■ DATA LISTING ■
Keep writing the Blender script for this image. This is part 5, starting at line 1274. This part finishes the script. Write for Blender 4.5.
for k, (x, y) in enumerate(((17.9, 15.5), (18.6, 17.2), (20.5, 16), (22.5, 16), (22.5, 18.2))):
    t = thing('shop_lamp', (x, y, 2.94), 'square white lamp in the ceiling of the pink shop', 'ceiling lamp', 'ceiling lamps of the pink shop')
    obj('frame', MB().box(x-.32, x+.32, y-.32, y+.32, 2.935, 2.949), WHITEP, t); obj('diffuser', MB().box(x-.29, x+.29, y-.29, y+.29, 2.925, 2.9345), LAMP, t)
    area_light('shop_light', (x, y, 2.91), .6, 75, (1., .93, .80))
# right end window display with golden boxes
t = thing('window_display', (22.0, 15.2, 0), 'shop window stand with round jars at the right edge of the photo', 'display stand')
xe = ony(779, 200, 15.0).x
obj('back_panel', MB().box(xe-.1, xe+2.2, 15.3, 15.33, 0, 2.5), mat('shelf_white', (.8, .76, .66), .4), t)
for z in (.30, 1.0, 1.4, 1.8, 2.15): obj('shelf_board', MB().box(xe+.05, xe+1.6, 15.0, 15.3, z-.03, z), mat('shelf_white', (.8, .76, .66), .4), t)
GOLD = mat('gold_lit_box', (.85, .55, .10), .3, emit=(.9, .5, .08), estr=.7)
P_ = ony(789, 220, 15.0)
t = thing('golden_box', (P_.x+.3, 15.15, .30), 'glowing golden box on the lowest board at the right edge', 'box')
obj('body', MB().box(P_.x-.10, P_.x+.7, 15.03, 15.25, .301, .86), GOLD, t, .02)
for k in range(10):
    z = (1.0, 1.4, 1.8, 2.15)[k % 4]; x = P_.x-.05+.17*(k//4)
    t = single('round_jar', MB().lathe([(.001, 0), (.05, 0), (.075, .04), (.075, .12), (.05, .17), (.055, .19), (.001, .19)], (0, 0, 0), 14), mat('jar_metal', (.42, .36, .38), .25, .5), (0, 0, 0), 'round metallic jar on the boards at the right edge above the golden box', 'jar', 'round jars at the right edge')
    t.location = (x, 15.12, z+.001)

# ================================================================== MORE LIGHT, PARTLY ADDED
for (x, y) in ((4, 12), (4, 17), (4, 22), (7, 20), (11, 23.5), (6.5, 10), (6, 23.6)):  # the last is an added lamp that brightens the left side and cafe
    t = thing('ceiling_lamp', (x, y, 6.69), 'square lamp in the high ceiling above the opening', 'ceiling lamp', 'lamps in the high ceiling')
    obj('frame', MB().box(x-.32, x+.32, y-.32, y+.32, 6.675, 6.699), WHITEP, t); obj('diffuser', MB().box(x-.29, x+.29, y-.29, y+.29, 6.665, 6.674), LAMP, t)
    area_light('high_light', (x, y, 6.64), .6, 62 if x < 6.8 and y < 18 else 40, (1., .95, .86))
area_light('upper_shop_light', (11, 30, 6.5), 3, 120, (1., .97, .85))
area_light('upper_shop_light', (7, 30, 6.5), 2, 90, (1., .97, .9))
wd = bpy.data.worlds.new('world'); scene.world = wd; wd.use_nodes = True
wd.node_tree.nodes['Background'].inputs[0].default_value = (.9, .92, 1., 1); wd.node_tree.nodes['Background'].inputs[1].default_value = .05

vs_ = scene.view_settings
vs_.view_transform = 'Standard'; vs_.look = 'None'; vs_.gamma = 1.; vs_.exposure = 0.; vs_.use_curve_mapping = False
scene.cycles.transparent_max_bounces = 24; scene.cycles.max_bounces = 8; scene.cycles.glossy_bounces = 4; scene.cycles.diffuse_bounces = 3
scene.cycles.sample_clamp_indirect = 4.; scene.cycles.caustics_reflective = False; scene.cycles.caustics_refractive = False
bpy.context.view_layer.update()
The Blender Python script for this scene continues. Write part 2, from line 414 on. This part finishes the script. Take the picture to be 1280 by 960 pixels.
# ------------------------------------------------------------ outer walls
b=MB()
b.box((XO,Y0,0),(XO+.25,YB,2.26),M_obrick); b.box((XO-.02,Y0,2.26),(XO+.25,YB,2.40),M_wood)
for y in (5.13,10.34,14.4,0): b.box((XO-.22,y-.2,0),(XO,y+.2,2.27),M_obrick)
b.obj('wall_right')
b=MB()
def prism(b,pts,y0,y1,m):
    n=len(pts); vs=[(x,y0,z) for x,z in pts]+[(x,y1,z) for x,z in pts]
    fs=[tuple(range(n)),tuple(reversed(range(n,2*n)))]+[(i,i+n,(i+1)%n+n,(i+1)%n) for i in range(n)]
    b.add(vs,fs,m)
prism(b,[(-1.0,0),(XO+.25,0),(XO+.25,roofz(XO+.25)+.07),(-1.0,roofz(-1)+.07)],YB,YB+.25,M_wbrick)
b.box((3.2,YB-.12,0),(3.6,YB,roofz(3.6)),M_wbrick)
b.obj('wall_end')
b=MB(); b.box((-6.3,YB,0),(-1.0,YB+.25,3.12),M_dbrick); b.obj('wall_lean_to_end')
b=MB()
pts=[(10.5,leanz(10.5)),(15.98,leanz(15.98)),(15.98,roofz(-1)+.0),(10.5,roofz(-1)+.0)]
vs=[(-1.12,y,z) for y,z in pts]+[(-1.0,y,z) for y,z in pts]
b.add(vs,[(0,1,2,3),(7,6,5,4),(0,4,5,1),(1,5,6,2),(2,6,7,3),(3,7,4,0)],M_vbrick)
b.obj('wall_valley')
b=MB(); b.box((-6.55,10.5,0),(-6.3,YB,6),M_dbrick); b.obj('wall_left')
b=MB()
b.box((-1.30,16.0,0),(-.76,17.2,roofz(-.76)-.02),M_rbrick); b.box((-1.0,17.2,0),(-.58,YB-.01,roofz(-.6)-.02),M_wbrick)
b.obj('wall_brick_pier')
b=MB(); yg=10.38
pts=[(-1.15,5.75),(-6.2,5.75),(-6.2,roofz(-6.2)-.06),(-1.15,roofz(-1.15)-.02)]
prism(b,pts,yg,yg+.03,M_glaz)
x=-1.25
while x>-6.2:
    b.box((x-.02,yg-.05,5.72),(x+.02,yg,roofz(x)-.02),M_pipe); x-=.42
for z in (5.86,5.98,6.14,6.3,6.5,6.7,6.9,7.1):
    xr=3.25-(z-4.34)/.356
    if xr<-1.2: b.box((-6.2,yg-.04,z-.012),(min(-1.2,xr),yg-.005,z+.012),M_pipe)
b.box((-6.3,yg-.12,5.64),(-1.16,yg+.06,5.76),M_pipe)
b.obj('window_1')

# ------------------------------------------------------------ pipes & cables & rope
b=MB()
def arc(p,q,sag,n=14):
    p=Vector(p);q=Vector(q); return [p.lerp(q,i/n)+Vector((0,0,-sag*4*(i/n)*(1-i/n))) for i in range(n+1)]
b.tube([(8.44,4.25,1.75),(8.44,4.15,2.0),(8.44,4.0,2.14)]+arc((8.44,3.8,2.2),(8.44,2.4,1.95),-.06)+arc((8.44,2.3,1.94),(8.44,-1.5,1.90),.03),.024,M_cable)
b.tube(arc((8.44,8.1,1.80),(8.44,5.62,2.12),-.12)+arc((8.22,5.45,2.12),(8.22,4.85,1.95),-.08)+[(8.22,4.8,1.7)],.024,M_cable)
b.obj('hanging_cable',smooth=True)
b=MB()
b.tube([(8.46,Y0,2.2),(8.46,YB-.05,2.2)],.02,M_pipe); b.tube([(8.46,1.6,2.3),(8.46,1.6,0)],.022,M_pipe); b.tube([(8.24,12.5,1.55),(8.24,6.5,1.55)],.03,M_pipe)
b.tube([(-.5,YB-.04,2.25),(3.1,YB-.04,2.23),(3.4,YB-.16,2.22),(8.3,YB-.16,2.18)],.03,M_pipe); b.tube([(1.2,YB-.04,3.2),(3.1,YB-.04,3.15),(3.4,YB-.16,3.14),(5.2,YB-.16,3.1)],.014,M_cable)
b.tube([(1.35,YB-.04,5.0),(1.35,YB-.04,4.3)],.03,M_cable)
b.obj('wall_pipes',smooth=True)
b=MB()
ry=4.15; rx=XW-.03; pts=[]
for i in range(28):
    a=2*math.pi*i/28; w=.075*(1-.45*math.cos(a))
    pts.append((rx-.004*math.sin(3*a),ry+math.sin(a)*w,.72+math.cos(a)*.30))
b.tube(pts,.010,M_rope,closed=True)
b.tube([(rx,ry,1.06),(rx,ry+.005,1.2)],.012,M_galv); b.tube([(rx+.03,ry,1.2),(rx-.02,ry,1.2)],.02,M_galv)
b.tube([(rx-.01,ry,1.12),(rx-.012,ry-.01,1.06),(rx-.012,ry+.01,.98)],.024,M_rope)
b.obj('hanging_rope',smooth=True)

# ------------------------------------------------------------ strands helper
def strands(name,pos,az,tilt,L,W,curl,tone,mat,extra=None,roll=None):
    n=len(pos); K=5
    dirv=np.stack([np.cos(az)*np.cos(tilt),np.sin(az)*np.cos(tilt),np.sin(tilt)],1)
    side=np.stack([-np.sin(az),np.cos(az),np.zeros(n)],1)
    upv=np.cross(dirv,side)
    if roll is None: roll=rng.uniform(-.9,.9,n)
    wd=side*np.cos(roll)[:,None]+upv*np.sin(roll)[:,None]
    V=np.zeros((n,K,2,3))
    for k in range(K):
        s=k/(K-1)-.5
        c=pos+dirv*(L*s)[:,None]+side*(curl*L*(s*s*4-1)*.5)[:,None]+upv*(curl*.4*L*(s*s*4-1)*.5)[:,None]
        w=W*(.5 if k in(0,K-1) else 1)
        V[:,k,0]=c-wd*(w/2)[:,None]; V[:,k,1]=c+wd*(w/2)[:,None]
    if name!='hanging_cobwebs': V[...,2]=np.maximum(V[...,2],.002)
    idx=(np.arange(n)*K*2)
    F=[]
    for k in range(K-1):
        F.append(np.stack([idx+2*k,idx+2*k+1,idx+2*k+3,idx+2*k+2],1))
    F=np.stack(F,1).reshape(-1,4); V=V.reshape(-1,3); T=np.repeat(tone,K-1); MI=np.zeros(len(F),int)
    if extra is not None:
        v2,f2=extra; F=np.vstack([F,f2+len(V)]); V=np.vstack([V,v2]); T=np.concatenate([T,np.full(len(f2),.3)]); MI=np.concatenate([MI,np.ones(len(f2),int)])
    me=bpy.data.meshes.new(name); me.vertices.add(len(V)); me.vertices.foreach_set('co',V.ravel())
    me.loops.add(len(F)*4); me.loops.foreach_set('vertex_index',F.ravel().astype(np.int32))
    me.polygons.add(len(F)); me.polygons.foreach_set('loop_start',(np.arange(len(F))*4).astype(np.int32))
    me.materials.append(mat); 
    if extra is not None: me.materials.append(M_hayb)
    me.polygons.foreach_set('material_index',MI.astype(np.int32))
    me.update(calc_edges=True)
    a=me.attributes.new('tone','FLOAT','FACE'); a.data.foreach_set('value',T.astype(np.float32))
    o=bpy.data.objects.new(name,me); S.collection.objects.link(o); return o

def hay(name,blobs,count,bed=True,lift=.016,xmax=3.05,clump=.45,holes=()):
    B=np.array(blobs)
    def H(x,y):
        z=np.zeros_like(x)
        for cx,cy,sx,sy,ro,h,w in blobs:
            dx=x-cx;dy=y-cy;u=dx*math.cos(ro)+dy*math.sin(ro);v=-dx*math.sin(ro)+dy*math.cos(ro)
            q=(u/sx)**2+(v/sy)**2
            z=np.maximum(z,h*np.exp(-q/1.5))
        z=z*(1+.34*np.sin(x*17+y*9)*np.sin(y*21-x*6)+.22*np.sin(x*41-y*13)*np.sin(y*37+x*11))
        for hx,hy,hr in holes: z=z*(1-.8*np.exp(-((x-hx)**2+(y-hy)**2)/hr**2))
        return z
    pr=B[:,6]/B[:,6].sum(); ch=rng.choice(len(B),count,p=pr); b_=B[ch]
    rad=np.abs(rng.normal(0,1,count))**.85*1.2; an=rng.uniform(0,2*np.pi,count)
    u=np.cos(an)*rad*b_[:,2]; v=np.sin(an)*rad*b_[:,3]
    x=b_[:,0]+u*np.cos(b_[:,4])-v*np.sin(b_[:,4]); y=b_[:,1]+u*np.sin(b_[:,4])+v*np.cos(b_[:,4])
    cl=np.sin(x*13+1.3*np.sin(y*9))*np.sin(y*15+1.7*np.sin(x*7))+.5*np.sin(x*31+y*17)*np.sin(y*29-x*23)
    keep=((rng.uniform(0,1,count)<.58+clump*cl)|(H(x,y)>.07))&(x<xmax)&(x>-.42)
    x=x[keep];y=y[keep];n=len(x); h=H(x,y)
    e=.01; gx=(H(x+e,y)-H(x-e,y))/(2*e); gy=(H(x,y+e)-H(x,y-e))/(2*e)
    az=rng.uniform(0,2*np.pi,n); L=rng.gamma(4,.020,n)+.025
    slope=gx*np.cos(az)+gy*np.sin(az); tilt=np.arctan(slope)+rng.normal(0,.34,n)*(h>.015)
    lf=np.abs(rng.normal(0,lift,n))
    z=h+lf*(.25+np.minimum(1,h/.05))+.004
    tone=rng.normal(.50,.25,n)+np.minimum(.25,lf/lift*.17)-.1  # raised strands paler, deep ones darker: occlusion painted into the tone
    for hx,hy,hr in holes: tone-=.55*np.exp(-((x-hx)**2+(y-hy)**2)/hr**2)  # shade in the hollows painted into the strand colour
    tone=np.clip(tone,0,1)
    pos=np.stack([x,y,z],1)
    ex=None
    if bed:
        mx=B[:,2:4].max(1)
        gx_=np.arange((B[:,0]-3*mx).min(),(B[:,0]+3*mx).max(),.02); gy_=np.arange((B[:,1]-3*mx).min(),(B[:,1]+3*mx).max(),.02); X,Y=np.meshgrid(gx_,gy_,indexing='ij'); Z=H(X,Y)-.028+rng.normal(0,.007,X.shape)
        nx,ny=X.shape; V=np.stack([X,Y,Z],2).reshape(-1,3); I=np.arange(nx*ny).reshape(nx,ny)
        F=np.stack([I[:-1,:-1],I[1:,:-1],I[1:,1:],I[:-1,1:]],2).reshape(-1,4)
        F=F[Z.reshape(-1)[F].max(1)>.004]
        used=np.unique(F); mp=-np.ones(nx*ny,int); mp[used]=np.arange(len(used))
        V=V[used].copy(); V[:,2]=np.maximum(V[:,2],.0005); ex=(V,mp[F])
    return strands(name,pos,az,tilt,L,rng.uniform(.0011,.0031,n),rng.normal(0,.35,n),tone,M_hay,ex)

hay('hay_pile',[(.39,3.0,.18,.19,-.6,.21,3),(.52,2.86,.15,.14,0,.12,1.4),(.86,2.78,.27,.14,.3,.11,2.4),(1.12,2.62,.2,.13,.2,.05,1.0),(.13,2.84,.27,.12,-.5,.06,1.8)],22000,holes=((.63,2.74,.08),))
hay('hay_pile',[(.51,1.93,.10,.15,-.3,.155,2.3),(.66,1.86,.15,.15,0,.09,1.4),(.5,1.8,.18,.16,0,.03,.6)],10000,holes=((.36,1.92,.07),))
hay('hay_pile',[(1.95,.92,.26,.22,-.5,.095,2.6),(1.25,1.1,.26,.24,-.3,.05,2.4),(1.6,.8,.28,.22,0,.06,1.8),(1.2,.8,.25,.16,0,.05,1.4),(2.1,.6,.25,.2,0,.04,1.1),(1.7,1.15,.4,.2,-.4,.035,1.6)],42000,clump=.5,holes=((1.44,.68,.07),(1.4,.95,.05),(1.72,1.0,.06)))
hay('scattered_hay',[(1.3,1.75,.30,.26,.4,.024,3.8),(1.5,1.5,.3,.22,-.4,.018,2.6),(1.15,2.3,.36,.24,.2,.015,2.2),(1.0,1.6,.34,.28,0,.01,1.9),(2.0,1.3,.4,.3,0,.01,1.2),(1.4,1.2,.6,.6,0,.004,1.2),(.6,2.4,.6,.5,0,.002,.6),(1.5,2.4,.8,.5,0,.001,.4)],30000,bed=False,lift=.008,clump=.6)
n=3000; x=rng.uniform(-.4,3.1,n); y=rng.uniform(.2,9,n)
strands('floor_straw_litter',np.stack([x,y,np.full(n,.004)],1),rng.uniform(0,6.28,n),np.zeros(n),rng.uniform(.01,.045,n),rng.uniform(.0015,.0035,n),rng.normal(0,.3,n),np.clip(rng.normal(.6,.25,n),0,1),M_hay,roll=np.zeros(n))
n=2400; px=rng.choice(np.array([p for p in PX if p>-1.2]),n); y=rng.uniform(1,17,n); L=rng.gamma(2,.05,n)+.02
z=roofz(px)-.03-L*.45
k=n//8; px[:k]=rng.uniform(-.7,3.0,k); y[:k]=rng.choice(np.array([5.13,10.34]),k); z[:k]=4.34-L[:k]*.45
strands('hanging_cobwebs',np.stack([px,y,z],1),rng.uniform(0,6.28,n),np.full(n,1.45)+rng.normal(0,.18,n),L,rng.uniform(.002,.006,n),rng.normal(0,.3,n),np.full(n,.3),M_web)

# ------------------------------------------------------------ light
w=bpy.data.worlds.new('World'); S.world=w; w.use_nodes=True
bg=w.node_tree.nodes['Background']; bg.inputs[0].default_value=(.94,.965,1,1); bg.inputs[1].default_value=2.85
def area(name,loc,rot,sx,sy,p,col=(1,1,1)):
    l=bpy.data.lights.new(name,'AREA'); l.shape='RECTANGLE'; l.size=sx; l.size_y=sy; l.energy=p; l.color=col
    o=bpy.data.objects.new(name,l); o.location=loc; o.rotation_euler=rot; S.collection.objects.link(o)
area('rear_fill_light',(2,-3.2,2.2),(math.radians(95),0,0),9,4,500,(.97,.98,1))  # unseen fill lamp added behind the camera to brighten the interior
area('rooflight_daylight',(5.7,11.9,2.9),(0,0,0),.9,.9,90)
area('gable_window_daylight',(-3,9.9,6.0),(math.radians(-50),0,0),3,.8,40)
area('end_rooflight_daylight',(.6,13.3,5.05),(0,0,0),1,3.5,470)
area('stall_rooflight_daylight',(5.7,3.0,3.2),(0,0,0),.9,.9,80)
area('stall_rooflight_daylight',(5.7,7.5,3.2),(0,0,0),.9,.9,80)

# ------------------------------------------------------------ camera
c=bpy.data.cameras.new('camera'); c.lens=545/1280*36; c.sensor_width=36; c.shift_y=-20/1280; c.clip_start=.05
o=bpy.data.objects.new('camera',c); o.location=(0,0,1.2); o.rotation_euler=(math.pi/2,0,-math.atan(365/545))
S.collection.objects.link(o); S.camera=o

■ EXERCISE AIM ■
Collect the complete line wherever the string "This" appears in the records.

■ WRITTEN ANSWER ■
Keep writing the Blender script for this image. This is part 5, starting at line 1274. This part finishes the script. Write for Blender 4.5.
The Blender Python script for this scene continues. Write part 2, from line 414 on. This part finishes the script. Take the picture to be 1280 by 960 pixels.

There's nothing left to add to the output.